La Russia, infatti, ha un disperato bisogno del know-how e della tecnologia di investitori esteri, poiché, non avendo mai adottato una efficace politica economica di incentivazione e di sviluppo industriale, ma avendo scelto le importazioni di beni come risposta alla domanda interna, si ritrova oggi con un sistema carente di competenze, strutture e organizzazione per la produzione industriale destinata all’industria leggera e ai beni di consumo.

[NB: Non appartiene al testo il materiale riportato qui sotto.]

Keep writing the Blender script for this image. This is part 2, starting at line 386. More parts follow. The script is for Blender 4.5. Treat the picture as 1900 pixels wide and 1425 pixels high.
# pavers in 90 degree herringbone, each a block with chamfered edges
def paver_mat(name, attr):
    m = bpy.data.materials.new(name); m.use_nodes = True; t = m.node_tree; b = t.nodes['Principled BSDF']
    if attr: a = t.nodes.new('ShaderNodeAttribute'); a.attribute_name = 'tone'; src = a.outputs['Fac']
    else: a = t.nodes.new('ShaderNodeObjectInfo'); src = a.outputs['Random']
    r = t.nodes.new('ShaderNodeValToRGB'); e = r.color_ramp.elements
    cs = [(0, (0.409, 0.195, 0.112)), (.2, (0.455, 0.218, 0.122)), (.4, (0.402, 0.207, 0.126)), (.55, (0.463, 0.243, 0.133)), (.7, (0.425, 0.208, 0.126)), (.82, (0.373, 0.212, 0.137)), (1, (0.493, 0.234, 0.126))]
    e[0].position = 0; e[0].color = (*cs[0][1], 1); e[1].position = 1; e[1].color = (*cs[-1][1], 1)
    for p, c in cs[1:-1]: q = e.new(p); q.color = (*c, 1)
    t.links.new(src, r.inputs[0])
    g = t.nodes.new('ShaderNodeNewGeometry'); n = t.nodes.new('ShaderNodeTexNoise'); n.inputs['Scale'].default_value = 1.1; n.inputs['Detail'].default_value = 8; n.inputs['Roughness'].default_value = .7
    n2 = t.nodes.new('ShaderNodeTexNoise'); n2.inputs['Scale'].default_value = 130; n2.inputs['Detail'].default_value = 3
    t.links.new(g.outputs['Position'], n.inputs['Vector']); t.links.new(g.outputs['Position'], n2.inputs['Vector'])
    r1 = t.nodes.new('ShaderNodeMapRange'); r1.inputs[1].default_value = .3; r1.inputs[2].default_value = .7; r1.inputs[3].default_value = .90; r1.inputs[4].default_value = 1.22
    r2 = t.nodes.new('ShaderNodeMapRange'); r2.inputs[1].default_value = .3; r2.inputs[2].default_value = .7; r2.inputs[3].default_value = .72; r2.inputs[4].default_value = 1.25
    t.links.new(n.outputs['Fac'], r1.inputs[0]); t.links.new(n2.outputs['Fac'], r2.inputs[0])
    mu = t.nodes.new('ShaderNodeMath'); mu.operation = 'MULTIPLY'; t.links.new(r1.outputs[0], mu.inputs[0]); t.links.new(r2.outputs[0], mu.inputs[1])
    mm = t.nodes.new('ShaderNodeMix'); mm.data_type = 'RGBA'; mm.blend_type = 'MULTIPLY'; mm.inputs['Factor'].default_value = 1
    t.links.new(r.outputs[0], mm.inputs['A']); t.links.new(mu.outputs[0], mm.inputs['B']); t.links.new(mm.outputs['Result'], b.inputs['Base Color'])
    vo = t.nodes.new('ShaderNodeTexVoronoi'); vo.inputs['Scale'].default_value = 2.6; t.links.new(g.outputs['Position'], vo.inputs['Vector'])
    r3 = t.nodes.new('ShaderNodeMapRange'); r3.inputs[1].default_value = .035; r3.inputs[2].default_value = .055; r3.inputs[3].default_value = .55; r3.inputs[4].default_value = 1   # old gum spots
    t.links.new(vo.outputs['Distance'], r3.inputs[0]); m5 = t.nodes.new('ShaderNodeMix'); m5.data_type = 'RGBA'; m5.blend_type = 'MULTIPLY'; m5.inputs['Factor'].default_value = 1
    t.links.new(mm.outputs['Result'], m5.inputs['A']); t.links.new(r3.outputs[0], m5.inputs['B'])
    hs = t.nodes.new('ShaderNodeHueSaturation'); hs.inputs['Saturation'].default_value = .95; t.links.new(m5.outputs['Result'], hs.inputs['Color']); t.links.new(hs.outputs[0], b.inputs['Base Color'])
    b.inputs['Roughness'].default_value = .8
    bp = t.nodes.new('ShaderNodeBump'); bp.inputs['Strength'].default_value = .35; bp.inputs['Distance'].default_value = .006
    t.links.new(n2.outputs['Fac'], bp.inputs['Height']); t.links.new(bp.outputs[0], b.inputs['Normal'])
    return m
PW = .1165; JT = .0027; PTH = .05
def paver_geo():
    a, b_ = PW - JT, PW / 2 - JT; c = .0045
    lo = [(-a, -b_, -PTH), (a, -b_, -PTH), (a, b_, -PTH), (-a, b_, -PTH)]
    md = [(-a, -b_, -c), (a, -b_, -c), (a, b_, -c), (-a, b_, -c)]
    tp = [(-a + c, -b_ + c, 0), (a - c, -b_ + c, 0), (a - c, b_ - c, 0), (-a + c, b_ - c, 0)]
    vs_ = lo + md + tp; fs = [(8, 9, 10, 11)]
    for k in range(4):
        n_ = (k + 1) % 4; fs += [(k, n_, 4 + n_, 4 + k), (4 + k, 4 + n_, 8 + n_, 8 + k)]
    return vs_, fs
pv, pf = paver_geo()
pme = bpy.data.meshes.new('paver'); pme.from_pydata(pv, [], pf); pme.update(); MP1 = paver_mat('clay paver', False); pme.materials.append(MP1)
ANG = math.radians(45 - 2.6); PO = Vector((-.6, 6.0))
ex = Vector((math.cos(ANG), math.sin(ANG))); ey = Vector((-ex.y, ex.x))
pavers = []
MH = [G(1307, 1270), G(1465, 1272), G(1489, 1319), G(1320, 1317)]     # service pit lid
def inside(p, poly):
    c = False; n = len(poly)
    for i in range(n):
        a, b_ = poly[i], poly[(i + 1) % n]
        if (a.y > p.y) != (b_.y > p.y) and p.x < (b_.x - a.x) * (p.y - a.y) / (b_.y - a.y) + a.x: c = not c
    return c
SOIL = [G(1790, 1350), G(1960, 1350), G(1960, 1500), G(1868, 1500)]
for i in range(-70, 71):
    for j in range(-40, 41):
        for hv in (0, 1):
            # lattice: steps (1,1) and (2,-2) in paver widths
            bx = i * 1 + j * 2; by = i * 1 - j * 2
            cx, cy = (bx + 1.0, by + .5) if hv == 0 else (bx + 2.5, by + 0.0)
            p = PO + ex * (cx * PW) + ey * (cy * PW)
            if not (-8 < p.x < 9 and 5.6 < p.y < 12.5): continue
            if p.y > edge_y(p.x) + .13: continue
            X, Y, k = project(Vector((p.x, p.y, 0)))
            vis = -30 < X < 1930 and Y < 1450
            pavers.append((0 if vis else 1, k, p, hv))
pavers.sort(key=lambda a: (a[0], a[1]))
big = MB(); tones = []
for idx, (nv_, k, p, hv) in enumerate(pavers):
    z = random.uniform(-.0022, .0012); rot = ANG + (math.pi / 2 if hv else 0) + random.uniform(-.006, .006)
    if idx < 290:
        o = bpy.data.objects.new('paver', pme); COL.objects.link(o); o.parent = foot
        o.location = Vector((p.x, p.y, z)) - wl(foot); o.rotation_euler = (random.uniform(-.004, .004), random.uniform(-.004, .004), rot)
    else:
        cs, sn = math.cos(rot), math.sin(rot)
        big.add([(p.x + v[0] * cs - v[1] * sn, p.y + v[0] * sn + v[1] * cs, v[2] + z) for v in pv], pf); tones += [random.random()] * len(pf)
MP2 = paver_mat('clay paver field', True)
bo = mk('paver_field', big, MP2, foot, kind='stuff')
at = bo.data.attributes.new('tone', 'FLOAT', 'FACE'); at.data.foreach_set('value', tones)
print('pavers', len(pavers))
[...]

Per colmare questo gap e attuare il piano di Import Substitution, Mosca si è adoperata per attrarre aziende innovative e capitali stranieri in cambio di agevolazioni oggettivamente interessanti, purché appunto localizzino parte della produzione in Russia.
Quali sono gli incentivi?
Gli strumenti finanziari, i piani fiscali e gli incentivi a disposizione degli investitori includono:
- Il Contratto Speciale d’Investimento (Decreto governativo n. 708 del 16 luglio 2015): è uno strumento per incentivare gli investimenti finalizzati a creare nuovi impianti produttivi, modernizzare/convertire impianti esistenti, realizzare impianti di produzione di beni di cui non esistano equivalenti o sostituti in Russia. Per un periodo massimo di dieci anni sono previsti incentivi e sgravi fiscali, condizioni agevolate per l’uso di immobili e terreni pubblici, garanzie contro modifiche peggiorative della normativa vigente. Inoltre lo strumento non consente di ottenere finanziamenti pubblici o agevolazioni ad personam, ma costituisce una forma di garanzia individuale di stabilità normativa e fiscale.
- Le Zone Economiche Speciali (ZES): sono delle aree, istituite a livello sia federale sia regionale, volte ad attrarre investimenti dall’estero tramite esenzioni e/o agevolazioni di carattere fiscale, immobiliare e amministrativo.
- I Parchi e i Cluster industriali: sono concentrazioni di imprese localizzate in un ambito territoriale definito, correlate tra loro da vicinanza territoriale e dipendenza funzionale nello svolgimento di attività industriali e che hanno a disposizione numerosi vantaggi, inclusi trattamenti legali e fiscali favorevoli. I cluster nella Federazione Russa sono, ad oggi, circa 60, ma ve ne sono altri 190 in fase di sviluppo o di progettazione.
- Gli Strumenti Finanziari: l’imprenditore può disporre di interventi di finanza e agevolazione sia da parte di banche e istituzioni italiane (come Simest e SACE), ma anche di istituzioni Russe come il Fondo Russo per gli Investimenti Diretti (RDIF) che può entrare come co-investitore in determinati progetti, o Il Fondo russo per lo Sviluppo dell’Industria che offre una serie di agevolazioni per il finanziamento di progetti di ricerca e sviluppo.
- Gli Incentivi Fiscali: sono diversi e comprendono incentivi regionali, incentivi fiscali alla Ricerca e Sviluppo, riduzione dei contributi, esenzione dall’imposta sui redditi per società operanti in alcuni settori specifici, conferimento di macchinari in conto capitale, esenzione dai dazi doganali, aliquota agevolata per l’imposta sul reddito di lavoratori stranieri altamente qualificati, nonché la Convenzione per evitare le doppie imposizioni Italia-Russia del 9 aprile 1996.
Le opportunità dunque non mancano, e in un Paese in cerca di spunti innovativi per rilanciare la propria economia, il valore aggiunto che l’Italia può offrire non è da sottovalutare.